#### [TASK REQUIREMENTS]
Below are some records. Say in a single number how many of their lines include the word "Blender".

3D scene scripts:
┌──

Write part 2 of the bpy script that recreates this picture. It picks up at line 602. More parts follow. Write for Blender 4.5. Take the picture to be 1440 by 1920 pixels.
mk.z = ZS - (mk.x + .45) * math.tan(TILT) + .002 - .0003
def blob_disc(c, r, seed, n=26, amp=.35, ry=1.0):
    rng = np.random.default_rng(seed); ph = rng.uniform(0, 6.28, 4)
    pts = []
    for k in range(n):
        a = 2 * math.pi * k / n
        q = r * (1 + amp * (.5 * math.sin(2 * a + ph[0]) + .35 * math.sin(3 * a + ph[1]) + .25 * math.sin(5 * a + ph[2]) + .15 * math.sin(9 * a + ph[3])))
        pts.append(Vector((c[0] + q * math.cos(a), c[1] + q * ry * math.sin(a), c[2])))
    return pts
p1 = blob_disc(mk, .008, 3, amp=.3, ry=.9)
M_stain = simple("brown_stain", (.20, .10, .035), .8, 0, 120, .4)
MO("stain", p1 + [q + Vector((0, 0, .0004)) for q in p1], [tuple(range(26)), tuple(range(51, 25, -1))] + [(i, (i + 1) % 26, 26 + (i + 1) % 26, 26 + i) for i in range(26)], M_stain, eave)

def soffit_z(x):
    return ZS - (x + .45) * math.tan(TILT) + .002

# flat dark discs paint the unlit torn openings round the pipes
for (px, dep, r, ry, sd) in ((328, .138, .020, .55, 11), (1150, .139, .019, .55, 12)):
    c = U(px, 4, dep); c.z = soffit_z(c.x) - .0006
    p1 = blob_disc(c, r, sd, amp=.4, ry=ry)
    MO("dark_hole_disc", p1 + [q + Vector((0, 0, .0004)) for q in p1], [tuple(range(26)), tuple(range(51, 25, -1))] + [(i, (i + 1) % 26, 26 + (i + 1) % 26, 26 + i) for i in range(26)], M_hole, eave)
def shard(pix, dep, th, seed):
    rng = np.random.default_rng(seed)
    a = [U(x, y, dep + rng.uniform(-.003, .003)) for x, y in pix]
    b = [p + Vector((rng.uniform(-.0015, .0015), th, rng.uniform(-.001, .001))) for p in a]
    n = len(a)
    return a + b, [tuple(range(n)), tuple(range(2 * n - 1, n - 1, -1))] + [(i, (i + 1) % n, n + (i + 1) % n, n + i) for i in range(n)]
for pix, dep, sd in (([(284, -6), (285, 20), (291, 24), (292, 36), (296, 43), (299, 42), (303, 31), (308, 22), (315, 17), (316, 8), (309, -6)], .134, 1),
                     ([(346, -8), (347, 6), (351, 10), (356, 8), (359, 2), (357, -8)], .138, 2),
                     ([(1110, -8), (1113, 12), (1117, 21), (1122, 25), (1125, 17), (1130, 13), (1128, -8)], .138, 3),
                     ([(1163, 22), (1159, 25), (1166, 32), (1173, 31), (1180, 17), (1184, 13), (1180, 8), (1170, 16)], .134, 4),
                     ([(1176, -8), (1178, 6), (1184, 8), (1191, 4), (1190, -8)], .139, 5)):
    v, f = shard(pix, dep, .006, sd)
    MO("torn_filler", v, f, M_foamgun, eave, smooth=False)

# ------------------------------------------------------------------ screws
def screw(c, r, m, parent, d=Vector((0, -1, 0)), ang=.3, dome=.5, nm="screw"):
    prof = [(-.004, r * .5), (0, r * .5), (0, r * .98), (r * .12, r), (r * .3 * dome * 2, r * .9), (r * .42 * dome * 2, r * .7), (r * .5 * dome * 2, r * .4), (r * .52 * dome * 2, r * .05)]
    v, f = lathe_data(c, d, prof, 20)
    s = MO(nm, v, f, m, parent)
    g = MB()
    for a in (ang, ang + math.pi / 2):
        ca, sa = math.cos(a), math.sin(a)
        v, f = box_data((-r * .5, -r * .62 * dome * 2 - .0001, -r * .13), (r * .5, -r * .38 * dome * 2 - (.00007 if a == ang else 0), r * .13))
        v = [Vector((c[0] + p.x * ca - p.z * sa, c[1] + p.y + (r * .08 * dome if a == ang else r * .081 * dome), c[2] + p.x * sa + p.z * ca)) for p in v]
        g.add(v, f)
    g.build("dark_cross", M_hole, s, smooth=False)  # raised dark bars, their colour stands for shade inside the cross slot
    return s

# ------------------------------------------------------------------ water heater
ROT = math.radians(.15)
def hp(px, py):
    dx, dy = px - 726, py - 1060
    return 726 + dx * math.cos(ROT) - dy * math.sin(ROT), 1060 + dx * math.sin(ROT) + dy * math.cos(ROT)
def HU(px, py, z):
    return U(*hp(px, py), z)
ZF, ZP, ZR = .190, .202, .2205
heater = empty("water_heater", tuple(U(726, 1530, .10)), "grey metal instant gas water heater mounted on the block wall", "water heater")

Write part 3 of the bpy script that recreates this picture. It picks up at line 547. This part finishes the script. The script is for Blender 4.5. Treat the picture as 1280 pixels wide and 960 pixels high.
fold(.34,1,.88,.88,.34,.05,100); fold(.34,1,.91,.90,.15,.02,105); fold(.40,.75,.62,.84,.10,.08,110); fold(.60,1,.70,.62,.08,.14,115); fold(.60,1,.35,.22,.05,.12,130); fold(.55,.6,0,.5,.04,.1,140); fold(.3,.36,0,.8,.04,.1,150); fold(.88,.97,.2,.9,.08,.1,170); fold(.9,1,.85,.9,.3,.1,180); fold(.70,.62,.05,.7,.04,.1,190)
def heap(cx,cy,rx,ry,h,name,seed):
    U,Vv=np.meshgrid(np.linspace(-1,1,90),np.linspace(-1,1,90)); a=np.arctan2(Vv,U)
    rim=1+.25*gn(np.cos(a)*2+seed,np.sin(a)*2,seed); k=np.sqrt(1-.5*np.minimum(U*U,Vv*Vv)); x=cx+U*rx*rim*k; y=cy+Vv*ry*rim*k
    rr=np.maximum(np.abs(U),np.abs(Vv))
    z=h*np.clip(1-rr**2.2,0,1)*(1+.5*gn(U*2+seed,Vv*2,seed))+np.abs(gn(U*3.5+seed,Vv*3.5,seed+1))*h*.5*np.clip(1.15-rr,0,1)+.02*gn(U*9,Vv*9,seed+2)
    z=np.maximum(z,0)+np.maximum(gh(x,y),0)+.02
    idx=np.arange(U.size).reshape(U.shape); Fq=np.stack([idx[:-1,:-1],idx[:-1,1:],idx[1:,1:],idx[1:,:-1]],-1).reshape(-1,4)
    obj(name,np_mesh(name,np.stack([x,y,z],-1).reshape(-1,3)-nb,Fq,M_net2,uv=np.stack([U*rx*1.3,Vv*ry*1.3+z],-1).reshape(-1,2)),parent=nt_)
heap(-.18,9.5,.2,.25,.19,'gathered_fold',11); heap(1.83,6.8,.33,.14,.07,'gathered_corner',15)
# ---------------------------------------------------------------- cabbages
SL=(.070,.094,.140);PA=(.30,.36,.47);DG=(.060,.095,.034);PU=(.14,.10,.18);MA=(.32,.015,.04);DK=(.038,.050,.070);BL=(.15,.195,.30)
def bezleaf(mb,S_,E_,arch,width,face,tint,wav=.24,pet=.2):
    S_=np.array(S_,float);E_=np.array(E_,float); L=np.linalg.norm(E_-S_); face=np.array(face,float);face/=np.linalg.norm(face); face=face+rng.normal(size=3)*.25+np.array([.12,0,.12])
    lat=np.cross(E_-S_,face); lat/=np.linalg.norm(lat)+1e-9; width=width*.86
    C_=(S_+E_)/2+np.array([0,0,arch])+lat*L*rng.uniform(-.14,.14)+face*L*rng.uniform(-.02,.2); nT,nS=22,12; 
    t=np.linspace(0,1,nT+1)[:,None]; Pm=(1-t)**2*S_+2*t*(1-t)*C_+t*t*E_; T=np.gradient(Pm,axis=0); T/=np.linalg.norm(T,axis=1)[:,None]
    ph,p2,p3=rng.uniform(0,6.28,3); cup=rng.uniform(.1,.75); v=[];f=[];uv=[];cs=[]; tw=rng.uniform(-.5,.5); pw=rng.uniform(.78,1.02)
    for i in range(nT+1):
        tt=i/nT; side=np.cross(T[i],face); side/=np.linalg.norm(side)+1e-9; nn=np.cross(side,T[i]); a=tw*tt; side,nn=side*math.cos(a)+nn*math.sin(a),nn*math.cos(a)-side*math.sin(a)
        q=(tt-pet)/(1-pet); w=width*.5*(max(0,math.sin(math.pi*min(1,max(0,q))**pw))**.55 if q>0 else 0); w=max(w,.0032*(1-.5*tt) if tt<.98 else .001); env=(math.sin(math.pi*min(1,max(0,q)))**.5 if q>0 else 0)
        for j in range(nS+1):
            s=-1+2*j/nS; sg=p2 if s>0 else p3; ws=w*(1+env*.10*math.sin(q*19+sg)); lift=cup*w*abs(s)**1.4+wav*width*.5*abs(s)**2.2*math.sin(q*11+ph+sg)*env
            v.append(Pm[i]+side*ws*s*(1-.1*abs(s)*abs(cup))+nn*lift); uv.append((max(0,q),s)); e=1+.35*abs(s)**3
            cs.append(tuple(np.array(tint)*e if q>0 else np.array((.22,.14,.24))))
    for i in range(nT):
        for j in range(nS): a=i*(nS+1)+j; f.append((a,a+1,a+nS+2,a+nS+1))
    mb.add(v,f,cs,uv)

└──

#### [ANSWER IN FULL]
2